Comment

Winds of change

Dec 01, 2017
In the words of  Miley Cyrus: “Change is a thing you can count on”. Technology is advancing at pace. We have all experienced this in our day-to-day lives. There are an estimated five billion mobile phones worldwide, of which 50% are smartphones. And the iPhone is just 10 years old! Car technology is so advanced that vehicles can now drive themselves. Waymo, “a new way forward in mobility”, is the self-driving car company that spun out of Google and runs autonomous minivans around Phoenix. Driverless cars are expected to appear on UK roads by 2021 as a result of sweeping regulatory reforms promoted by Chancellor Philip Hammond, in an effort to position technology at the forefront of a post-Brexit economy.

A view of the future for Chartered Accountants

So what does the technology future hold for Chartered Accountants? I firmly believe that we are well-placed to be at the forefront of technological change and our skills allow us to be both flexible and adaptive. There is an obligation upon us all to focus on our skills so that we are ready to meet the challenges ahead. Technology causes jobs and roles to change and while some become redundant, others are created.

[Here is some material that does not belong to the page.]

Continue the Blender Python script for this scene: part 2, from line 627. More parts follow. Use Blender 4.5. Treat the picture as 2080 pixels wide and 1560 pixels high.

Repetitive manual tasks such as traditional bookkeeping and accounting are already being replaced by smart systems. IT platforms will allow greater ability to outsource the finance function and with that will come greater opportunity for the finance professional to interpret, analyse and communicate financial data. Many large organisations that have centralised accounting functions have discovered the increased need for experienced finance professionals to support sales and production by applying data analytics to interpret performance and improve business margins and productivity. Data is becoming a huge asset and we will need to develop additional competencies to present financial and non-financial data under real-time reporting in a format that is easily understood, while avoiding the risk of smothering users with too much information.

The demand to model future trends and scenario plan will also increase with ever more complex strategic planning. With this will come the challenge of strengthening communication and influencing skills so that Chartered Accountants play a central role in decision-making. The scope of influence will extend far beyond the finance function and Chartered Accountants will therefore need to integrate across all functional areas of an organisation. Ethical issues and the influencing of decisions will also become increasingly complex.

Audit and assurance

Audit and assurance will undergo significant change. Sample testing using a “tick and tot” approach will be replaced with automated interrogation of large data sets and this will drive the requirement for experienced individuals to interrogate exceptions and investigate variances. Judgement workloads are going to increase and there will be greater integration with data programmers. Questions therefore arise as to how trainees will develop the skills needed for career progression. Changing regulatory requirements to communicate “key audit matters” will make reports more useful to stakeholders, but with this will come the need to have increased business awareness, sector knowledge and appreciation of risk.  

Our opportunity

I feel that change driven by technology provides a great opportunity for Chartered Accountants. Our training equips us to communicate effectively; we have proven skills in developing relationships, especially when interacting with client personnel; and our analytical minds seek to problem-solve and find solutions. No doubt there will be uncertainties when faced with change, but we all have the right fundamental skills to embrace and rise to the challenge.

Paul Henry is a Director at Osborne King and a member of Council at Chartered Accountants Ireland.